TAIPEI (Reuters) – Taiwan’s trade-dependent economy likely grew faster in the first quarter, supported by a rebound in exports amid upbeat demand for the technology that powers artificial intelligence (AI) applications, a Reuters poll showed on Monday.
Gross domestic product (GDP) is expected to have expanded 5.65% during January-March versus a year-ago period, according to the poll of 18 economists. GDP grew 4.93% year-on-year in the fourth quarter of 2023.
Economists’ forecast for preliminary GDP data, due on Tuesday, varied from an expansion of 4.2% to as much as 7%.

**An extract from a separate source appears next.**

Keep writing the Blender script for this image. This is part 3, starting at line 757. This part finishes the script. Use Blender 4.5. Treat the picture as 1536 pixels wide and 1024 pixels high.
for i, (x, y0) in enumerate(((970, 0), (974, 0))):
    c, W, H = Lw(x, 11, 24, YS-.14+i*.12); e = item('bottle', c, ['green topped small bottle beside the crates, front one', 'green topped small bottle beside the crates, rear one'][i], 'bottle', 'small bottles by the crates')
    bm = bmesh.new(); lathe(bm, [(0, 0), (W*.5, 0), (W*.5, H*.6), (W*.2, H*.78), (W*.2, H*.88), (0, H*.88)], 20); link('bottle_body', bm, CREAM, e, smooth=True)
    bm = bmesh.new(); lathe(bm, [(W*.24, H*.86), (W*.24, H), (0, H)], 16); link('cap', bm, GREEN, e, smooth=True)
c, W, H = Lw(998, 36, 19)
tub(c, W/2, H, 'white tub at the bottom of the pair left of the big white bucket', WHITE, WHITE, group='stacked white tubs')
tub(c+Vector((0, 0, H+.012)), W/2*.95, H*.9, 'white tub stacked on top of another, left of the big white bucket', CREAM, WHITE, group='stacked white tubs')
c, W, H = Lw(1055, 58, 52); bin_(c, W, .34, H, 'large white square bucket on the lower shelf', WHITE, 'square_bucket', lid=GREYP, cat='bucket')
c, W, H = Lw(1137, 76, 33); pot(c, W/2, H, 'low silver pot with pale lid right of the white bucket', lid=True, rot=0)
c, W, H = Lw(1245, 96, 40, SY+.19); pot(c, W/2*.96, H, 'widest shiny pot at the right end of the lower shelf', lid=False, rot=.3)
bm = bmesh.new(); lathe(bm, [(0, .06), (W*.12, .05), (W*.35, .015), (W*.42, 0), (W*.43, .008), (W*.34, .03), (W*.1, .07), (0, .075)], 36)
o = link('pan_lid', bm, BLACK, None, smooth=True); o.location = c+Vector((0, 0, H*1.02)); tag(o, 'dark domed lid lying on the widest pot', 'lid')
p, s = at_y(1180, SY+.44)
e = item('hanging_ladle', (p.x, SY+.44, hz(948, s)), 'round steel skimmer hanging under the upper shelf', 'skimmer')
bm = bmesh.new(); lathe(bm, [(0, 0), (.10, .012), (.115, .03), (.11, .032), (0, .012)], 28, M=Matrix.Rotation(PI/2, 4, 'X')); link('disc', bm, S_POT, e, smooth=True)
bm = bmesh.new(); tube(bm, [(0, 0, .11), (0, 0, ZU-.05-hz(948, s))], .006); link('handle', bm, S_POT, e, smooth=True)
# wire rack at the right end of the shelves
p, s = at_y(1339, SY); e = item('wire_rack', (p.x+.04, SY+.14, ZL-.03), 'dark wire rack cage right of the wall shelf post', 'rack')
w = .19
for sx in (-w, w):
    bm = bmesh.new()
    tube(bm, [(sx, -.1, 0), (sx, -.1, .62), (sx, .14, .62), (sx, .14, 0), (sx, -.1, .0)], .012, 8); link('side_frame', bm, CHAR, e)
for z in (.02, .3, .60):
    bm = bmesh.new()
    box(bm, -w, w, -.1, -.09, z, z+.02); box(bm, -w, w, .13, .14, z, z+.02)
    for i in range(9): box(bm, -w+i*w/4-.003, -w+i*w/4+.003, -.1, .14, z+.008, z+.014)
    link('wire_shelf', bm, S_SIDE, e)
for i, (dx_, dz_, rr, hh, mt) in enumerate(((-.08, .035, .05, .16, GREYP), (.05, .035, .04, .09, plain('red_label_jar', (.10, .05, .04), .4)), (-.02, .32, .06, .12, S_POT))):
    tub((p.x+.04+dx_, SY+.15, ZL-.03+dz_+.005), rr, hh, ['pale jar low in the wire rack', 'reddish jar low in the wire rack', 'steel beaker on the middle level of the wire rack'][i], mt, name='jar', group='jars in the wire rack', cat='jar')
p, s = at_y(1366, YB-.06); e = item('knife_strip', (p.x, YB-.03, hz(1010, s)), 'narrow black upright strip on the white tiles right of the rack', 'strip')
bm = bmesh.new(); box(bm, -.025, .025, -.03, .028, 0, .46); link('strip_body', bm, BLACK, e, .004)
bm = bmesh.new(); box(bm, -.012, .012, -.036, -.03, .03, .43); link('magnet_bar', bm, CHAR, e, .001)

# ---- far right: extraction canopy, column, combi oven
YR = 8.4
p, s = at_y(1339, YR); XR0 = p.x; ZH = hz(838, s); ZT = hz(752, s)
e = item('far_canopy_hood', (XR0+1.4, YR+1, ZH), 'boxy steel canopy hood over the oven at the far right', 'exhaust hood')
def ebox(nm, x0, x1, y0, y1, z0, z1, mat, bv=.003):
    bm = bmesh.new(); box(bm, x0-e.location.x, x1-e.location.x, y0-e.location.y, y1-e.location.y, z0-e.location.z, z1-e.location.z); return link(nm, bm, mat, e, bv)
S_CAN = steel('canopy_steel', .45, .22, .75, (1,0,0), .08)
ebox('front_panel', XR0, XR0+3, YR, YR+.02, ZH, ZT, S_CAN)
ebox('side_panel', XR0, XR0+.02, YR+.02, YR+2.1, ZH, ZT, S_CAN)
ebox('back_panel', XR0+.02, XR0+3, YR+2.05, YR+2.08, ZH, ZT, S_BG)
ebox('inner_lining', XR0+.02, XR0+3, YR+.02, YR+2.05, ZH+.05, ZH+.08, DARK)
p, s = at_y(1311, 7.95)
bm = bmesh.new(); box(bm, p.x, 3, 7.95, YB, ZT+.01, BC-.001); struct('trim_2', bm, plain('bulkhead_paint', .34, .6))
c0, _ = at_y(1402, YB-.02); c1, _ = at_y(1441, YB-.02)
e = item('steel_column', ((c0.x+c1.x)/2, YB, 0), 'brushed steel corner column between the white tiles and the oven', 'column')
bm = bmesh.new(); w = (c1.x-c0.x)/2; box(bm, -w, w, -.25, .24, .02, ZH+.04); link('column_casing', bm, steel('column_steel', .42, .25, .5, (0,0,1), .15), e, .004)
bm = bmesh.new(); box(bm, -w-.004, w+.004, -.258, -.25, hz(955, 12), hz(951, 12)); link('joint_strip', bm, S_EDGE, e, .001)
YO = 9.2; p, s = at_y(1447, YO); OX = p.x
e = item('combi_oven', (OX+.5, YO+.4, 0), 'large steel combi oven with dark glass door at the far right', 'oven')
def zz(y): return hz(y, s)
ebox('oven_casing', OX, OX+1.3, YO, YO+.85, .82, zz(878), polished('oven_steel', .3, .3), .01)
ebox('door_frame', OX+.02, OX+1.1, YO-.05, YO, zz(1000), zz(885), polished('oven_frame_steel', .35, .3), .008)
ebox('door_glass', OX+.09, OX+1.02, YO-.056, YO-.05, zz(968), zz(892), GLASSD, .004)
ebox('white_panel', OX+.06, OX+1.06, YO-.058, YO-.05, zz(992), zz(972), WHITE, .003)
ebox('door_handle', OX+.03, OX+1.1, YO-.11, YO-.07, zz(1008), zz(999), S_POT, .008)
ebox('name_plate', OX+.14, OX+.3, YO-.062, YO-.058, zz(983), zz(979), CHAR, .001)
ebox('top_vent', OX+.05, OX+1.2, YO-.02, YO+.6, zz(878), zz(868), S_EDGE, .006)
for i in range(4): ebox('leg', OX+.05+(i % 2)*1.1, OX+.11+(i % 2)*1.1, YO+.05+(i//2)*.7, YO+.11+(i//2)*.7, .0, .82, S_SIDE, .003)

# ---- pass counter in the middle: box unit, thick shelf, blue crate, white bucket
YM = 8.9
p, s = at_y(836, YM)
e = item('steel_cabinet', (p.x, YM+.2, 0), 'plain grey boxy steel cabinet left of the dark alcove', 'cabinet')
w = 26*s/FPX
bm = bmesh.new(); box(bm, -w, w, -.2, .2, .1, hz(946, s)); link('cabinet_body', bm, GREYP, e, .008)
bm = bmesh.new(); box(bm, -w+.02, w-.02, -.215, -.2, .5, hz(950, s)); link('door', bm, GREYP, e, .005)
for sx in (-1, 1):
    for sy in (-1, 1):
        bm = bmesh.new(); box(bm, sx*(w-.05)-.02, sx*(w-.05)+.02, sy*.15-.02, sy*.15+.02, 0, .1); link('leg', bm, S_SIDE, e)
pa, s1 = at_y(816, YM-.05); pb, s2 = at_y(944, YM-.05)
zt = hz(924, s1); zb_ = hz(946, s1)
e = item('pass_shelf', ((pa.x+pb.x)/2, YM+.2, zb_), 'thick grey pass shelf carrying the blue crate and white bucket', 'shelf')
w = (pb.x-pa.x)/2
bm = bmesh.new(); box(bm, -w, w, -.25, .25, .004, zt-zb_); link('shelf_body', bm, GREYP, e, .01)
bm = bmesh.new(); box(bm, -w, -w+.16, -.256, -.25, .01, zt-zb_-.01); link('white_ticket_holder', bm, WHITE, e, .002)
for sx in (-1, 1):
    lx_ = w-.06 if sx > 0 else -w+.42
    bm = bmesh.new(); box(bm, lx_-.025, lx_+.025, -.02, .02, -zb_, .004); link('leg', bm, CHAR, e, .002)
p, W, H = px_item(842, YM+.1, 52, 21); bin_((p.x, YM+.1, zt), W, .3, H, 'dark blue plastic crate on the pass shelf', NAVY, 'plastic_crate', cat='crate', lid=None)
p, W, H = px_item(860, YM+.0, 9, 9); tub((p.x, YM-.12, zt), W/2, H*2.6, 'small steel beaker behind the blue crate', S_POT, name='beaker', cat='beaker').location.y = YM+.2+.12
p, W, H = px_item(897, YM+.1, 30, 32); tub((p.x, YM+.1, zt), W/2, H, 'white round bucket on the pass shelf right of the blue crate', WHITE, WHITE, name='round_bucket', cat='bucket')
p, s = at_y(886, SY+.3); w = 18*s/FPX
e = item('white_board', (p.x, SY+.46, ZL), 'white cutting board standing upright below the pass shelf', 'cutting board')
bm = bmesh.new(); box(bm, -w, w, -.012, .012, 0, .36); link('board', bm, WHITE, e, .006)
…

First-quarter exports rose 12.9% year-on-year, compared with the fourth-quarter’s annual expansion of just 3.4%, as Taiwan’s tech-heavy exporters like chipmakers rode a wave of AI demand.
Due to strong exports, the manufacturing sector is getting its wind back and unemployment remains low, SinoPac Securities Investment analyst Mickey Liao said.
“The first quarter should see the highest GDP growth this year, slipping back to 3.5% in the second quarter, but let’s see how the first quarter has panned out,” he added.
The government’s statistics bureau in February raised its forecast for full-year 2024 growth to 3.43% from a previous prediction of 3.35%. Last year, the economy expanded 1.31%, its slowest pace in 14 years.
The economy in China, Taiwan’s largest export market, grew faster than expected in the first quarter, expanding 5.3% year-on-year and comfortably topping forecasts.
Taiwan is a key hub in the global technology supply chain for giants such as Apple and Nvidia, as well as home to the world’s largest contract chipmaker Taiwan Semiconductor Manufacturing Co.
Taiwan’s preliminary GDP reading will be released in a statement with minimal commentary. Revised figures will be released a few weeks later, with more details and forward-looking forecasts.